Wunderground, the weather site, warned even after Michael reached land that it still was strong enough to inflict severe damage on well-built frame homes with “loss of most of the roof structure and/or some exterior walls.”

“Most trees will be snapped or uprooted and power poles downed. … Power outages will last weeks to possibly months.”

That is because it is not just power lines that would be broken by the intense winds, it is the power structure itself, the power stations, power poles, and more.
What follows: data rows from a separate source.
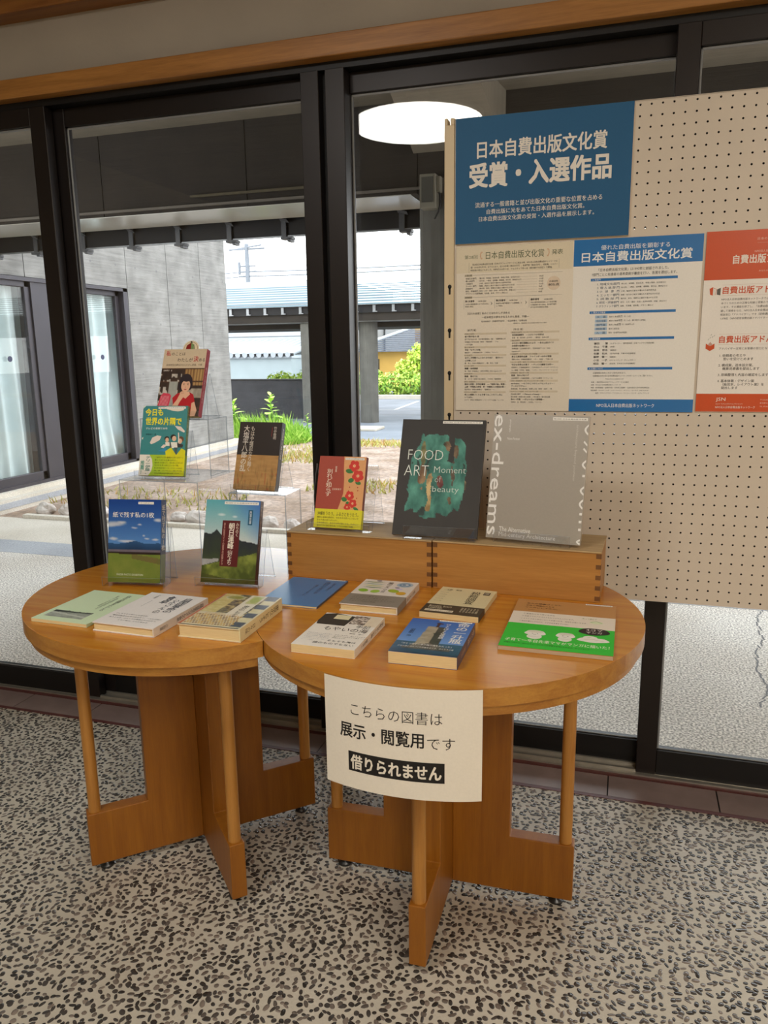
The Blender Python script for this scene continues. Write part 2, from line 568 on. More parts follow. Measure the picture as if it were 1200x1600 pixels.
def ground_mat(name, c1, c2, sp, scale, big=None, rough=0.9):
    """speckled ground: coarse drift plus fine aggregate"""
    m, n, l, b = nmat(name)
    t = n.new('ShaderNodeTexCoord')
    a = n.new('ShaderNodeTexNoise'); a.inputs['Scale'].default_value = scale; a.inputs['Detail'].default_value = 2
    g = n.new('ShaderNodeTexNoise'); g.inputs['Scale'].default_value = big or 1.2; g.inputs['Detail'].default_value = 5
    l.new(t.outputs['Object'], a.inputs[0]); l.new(t.outputs['Object'], g.inputs[0])
    r1 = n.new('ShaderNodeValToRGB'); e = r1.color_ramp.elements; e[0].position = 0.35; e[1].position = 0.65; e[0].color = (*lin(c1), 1); e[1].color = (*lin(c2), 1)
    l.new(g.outputs[0], r1.inputs[0])
    r2 = n.new('ShaderNodeValToRGB'); e = r2.color_ramp.elements; e[0].position = 0.38; e[1].position = 0.62; e[0].color = (1 - sp, 1 - sp, 1 - sp, 1); e[1].color = (1 + sp * 0.5,) * 3 + (1,)
    l.new(a.outputs[0], r2.inputs[0])
    mu = n.new('ShaderNodeVectorMath'); mu.operation = 'MULTIPLY'; l.new(r1.outputs[0], mu.inputs[0]); l.new(r2.outputs[0], mu.inputs[1])
    l.new(mu.outputs[0], b.inputs['Base Color']); b.inputs['Roughness'].default_value = rough
    bp = n.new('ShaderNodeBump'); bp.inputs['Strength'].default_value = 0.3; bp.inputs['Distance'].default_value = 0.005
    l.new(a.outputs[0], bp.inputs['Height']); l.new(bp.outputs[0], b.inputs['Normal'])
    return m


ground_mat('washed_concrete', 'cac1b5', 'dfd9d0', 0.6, 100)
ground_mat('path_concrete', 'c0b7a8', 'd4ccc0', 0.12, 60)
ground_mat('grey_paving', '9a9da3', 'adb0b6', 0.1, 60)
ground_mat('bed_soil', '87705c', 'ab988a', 0.28, 22, 2.6)
ground_mat('asphalt', '6d7178', '7d8188', 0.08, 40)
ground_mat('walk_grey', '767d86', '868d96', 0.06, 40)


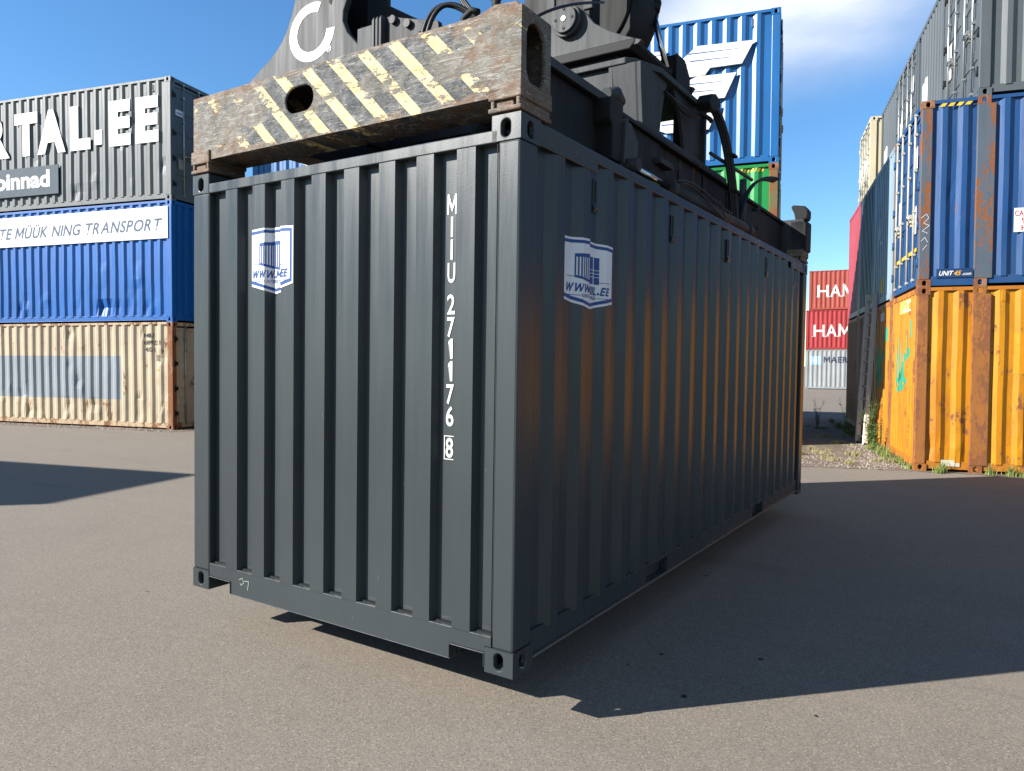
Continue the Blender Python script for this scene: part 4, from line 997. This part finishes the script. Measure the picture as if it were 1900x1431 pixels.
for C in (b1_,):
    b = poly_bm(*[[(.24+k*.115, T9-.115), (.31+k*.115, T9-.115), (.35+k*.115, T9-.065), (.28+k*.115, T9-.065)] for k in range(4)]); decal(C, b, 0, 0, 'hazard_stripe', MT['hazard'], 'side', .004, flat=.0)
# scribbles on the blue post
sc_ = stroke([(.02, 1.08), (.10, 1.14), (.13, 1.08), (.06, 1.0), (.14, .96), (.04, .88), (.12, .84)], .006)+stroke([(.03, .72), (.08, .78), (.12, .70)], .006)+stroke([(.05, .58), (.11, .66)], .006)
# (these sit on the corner post, so they are laid flat on it)
b = poly_bm(*sc_); decal(b1_, b, 0, 0, 'scribble', MT['white'], 'side', .004, flat=.0)
# green blots and letters on the yellow end walls
P_gb = plain('green_spray_paint', (.03, .33, .20), .5)
def blot(lst):
    rnd = random.Random(4); out = []
    for (v, z_, rw, rh) in lst:
        n = 14; out.append([(v+rw*(1+rnd.uniform(-.22, .22))*math.cos(2*math.pi*k/n), z_+rh*(1+rnd.uniform(-.22, .22))*math.sin(2*math.pi*k/n)) for k in range(n)])
    return out
BL = [(.50, 2.28, .11, .12), (.86, 2.02, .07, .17), (.80, 1.90, .17, .07), (1.02, 1.80, .12, .06), (1.30, 1.72, .10, .16), (1.55, 1.72, .10, .30), (1.78, 1.62, .10, .28), (1.20, 1.50, .10, .10), (1.05, 1.40, .08, .07), (1.45, 1.36, .12, .13), (1.62, 1.24, .10, .06), (1.28, 1.30, .06, .06)]
for C in (y1, y2):
    b = poly_bm(*blot([(v_, z_, rw*1.3, rh*1.2) for v_, z_, rw, rh in BL])); 
    for v in b.b.verts: v.co.x = -v.co.x
    decal(C, b, 0, 0, 'paint_blot', P_gb, 'end0', .003)
b = poly_bm(rect(0, 1.0, 0, .22)); decal(y1, b, 1.62, 2.56, 'faded_panel', plain('faded_cream_panel', (.72, .45, .10), .5), 'end0', .002)
b = text_bm('AXI', .17, .03, 0, width=.62); decal(y1, b, 1.25, 2.585, 'lettering', TW, 'end0', .004)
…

Rebuilding the system is far more work that restringing lines, and estimates are that a million people could be left without power by the storm.

Damage from Hurricane Michael, Oct. 10, 2018 (ABC video screenshot)

AP said with “winds shrieking, Michael crashed ashore,” and blamed its strength on very warm Gulf of Mexico waters from which the storm drew strength.

“Catching some hell,” is how Timothy Thomas described the storm to AP, as he rode it out in Panama City Beach.

Nearly 400,000 people were told to evacuate and many did.

Some did not, prompting Walton County Sheriff Michael Adkinson to say on social media, “While it might be their constitutional right to be an idiot, it’s not their right to endanger everyone else!” the AP said.

A storm surge of eight feet left beach-fronting roads and buildings under water, and its strength was the concern as it moved across the Florida Panhandle into Georgia.

The power left experts fearing what would be found when the water recedes in a day or two.

“We are in new territory,” National Hurricane Center Meteorologist Dennis Feltgen wrote on Facebook, the AP said. “The historical record, going back to 1851, finds no Category 4 hurricane ever hitting the Florida panhandle.”

Hurricane Michael radar image

The AP claimed that the storm was “likely to fire up the debate over global warming” because “scientists say global warming is responsible for more intense and more frequent extreme weather, such as storms, droughts, floods and fires.”

But AP admitted scientists cannot directly link a single weather event to global warming.

At Tyndall, military commanders ordered the families to evacuate, and the aircraft, including F-22 Raptors, flown out of the hurricane zone for safety.

After the storm had moved into Georgia, the National Hurricane Center still warned “catastrophic winds” were being reported, including 125 mph readings in the state.

While hurricanes usually drop quickly into tropical storm categories once they make landfall, Michael was expected to continue within the hurricane category far into Wednesday night.